In his usual style, Charles Pierce addressed today's highly disconcerting BLS figures:
At the moment, the president is having the worst morning of his presidency. The Blog's First Law Of Economics -- Fck The Deficit. People Got No Jobs. People Got No Money. -- has smacked him right upside the chops. The May jobs numbers are altogether unspinnable. The economy produced 69,000 new jobs or, if you need a handy comparison, 3000 fewer new jobs than there were people who, on average, bestirred themselves to watch the Kansas City Chiefs last season, and the Chiefs were 7-9. Unemployment ticked up to 8.2 percent and, most significantly, there was an increase of 300,000 in the number of in the number of the long-term unemployed, which adds up to a level of despair and hopelessness for which there is no moral metric. I would note that an additional 13,000 jobs were lost in the private sector which, of course, don't count as far as many people in our political class are concerned because the salaries paid to public employees are paid out in money cooties that aren't as clean and sparkly as the money that sits in, say, Tagg Romney's trust fund.
I believe there's a typo where he referred to "private" job losses when he meant "public" job losses, but his core point stands. U6, the figure that really matters, went up from 14.5% to 14.8%. That utterly unacceptable figure not only means far too much misery to far too many people, but it also invariably means political misery for any incumbent.
Pierce goes on to note:
And still -- still! --the elite political consensus in this country is leaning perilously in the direction of austerity -- or, as putative Democratic analyst Ed Rendell put it on Morning Joe today, "making the tough choices." -- at a time when 300,000 people of all ages have been thrown out of work and have failed to find any in longer than a year. And, next month, as an added bonus for being part of the greatest nation there absolutely ever was, about 70,000 of the long-term unemployed are going have their benefits run out sooner than they expected, bringing this year's total up to nearly half-a-million. We have 300,000 long-term unemployed who could be rebuilding bridges, or serving coffee to those who are. We have 300,000 long-term unemployed who could be repairing roads, or driving vans full of people who do. We have 300,000 long-term unemployed who, all evidence indicates, their government largely has abandoned, and about whom their country's corporate landlords could care even less. Perhaps this isn't the best time in history for the president to be boasting regularly about how much federal spending he's cut.
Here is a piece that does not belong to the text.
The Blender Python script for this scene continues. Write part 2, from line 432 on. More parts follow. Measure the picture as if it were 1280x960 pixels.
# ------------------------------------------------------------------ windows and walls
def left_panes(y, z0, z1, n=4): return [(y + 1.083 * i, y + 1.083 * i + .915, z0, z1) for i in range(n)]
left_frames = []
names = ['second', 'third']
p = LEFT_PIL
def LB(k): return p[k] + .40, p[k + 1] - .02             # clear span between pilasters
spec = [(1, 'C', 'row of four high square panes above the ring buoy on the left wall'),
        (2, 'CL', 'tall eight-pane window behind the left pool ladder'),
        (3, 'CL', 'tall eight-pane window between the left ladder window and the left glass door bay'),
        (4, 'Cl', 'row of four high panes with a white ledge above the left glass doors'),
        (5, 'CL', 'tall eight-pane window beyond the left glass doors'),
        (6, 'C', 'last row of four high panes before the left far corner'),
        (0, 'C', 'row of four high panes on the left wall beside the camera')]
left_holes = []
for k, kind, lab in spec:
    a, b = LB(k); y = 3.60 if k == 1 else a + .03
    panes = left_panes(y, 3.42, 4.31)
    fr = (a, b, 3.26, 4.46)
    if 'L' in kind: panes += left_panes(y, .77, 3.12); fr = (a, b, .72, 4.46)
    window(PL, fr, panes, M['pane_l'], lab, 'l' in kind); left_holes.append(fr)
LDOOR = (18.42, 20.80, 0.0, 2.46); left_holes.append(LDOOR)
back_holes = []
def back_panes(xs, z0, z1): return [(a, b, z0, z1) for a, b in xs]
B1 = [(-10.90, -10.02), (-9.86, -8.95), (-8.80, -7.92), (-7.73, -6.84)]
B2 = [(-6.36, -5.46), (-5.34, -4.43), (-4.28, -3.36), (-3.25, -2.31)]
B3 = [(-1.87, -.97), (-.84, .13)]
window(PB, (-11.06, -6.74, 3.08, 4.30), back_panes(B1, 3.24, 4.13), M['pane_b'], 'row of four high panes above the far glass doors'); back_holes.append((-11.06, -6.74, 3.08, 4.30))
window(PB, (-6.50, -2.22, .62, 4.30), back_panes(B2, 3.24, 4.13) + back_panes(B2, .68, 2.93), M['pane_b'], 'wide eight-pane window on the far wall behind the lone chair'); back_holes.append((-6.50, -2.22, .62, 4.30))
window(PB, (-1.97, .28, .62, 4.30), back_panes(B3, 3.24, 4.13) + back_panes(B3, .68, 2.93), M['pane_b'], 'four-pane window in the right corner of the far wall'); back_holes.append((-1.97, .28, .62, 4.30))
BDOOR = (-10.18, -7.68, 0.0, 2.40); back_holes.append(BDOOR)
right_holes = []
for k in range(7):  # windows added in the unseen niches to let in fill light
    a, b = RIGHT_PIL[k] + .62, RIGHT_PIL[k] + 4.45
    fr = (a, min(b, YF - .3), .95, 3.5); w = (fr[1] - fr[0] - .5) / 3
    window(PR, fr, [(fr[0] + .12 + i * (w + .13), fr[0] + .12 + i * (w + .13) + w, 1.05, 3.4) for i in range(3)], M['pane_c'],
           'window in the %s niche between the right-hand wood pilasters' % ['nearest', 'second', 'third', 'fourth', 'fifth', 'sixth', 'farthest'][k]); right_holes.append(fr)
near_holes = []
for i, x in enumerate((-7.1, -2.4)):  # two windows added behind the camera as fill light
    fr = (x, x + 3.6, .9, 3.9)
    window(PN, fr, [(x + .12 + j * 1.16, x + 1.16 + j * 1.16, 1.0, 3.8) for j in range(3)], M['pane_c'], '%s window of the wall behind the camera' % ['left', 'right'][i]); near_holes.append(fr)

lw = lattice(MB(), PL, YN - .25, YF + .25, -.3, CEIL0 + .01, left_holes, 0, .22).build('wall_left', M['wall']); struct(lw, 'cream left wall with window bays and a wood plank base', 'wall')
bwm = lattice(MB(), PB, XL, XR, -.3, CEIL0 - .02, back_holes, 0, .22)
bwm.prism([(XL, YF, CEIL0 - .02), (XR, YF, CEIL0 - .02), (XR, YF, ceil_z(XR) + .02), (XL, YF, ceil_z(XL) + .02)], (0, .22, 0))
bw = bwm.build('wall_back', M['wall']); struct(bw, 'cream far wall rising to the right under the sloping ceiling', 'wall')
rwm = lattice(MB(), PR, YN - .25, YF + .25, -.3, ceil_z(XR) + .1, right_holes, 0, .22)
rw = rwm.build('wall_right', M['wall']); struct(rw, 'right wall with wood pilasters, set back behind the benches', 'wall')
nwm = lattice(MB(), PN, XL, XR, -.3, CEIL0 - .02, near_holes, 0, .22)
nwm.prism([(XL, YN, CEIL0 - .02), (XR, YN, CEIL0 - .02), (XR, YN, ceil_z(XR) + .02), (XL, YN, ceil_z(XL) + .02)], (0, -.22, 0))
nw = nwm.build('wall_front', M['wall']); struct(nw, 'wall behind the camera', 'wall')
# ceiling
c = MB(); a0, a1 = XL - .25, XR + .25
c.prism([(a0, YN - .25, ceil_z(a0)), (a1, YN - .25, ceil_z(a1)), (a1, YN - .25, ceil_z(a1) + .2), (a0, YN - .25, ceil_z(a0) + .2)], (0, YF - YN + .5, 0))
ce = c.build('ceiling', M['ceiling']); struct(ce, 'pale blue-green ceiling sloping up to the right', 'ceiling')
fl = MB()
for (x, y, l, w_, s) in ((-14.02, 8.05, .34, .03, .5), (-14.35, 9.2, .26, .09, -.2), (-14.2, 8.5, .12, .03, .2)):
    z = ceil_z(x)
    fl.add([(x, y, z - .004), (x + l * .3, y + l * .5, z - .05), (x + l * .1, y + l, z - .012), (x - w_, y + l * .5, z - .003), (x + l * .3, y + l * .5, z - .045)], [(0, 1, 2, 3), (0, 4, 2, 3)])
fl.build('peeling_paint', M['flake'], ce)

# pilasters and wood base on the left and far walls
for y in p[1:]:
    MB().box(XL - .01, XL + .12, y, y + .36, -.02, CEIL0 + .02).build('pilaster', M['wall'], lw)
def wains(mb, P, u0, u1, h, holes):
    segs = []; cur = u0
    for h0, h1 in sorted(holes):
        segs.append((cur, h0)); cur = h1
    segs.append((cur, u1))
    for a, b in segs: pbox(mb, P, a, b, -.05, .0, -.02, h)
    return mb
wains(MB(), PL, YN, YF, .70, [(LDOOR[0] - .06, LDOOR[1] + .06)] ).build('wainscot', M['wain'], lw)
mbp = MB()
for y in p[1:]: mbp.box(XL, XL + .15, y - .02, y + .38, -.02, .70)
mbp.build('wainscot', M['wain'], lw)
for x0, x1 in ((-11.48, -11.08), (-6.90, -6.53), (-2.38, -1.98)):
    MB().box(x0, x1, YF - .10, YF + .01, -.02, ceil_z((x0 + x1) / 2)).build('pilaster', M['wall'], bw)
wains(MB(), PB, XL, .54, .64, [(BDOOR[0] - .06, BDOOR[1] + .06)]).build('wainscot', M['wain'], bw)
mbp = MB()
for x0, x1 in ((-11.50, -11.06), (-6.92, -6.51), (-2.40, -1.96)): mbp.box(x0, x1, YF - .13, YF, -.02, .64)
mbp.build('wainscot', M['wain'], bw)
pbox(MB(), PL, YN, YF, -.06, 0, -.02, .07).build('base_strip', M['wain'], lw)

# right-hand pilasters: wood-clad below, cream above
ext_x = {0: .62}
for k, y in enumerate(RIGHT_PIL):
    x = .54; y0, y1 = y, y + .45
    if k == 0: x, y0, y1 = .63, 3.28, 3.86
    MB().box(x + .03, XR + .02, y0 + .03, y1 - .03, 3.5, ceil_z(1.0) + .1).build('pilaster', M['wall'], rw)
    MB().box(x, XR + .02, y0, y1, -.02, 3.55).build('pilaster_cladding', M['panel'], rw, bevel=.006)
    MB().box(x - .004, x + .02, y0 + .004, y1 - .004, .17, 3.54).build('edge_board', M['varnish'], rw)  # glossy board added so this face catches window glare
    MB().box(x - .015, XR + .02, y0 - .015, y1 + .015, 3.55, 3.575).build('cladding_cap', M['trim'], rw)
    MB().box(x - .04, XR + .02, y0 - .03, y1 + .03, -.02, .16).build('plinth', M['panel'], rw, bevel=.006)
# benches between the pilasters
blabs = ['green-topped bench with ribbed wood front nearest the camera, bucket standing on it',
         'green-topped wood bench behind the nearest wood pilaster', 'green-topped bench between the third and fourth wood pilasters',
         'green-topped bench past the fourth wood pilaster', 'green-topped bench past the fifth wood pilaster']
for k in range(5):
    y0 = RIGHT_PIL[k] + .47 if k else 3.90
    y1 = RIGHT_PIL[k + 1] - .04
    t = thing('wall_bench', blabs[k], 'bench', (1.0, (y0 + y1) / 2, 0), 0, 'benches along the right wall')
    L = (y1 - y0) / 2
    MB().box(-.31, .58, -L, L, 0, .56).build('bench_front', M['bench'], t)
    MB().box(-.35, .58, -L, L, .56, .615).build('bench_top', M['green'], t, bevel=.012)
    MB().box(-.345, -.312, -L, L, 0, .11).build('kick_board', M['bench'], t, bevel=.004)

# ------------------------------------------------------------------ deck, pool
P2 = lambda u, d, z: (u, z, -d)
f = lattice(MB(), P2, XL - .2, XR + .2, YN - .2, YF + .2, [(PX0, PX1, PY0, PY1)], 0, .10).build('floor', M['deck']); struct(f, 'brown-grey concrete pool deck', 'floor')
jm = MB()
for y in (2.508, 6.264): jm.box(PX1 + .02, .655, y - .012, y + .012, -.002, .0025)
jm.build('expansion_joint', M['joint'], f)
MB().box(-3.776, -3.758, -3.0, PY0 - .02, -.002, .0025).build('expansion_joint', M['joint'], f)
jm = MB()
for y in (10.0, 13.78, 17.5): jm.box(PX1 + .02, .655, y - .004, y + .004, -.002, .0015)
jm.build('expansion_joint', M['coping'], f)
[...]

I cannot fathom for the life of me why ANY Dem spokesman would talk about "tough choices" in the current economic climate. For that matter, I cannot fathom why a spokesman who would utter such drivel would be sent out on Morning Joe. As per
Krugman's opening graf today:
“The boom, not the slump, is the right time for austerity.” So declared John Maynard Keynes 75 years ago, and he was right. Even if you have a long-run deficit problem — and who doesn’t? — slashing spending while the economy is deeply depressed is a self-defeating strategy, because it just deepens the depression.
Pierce closes as follows:
The nation is in crisis now, and The Deficit is not it. The nation is in crisis now because an irresponsible and unaccountable money power ruined the economy, and the political system was unwilling or incapable of either fully repairing the damage, or fully holding to account the people who caused it. Half-measures were the order of the day, and too many of them were based on the mostly unreasonable assumption that American corporations are in any way patriotic, and on the entirely unreasonable assumption that the American government today responds to all of its citizens, and not just to the ones who write the checks. We are, most of us, just one bad turn away from being part of the long-term unemployed. We are suckers, we are. We're playing in a rigged game.
There is little to be added to such a powerful conclusion. Until today, there was at least the hope that U3/U6 would continue its slow descent and that, by election day, U3 might get down into the mid-7s. Since WWII, no incumbent POTUS has been re-elected w/ U3 >7.2%, and, in that situation,
U3 dropped over 3 full points in the 21 months leading up to Reagan's re-election. U3 of
7.8% was fatal to Ford's hopes in '76, and U3 of
7.4% was fatal to Bush I's hopes in '92.
I'm not sure what can be done at this point, esp. given the eurozone crisis. Maybe Bernanke can try QE3. I do know that "green shoots" and other palaver we've heard from this WH and attempts at "Grand Bargains" w/ a party of lying nihilists won't cut it now.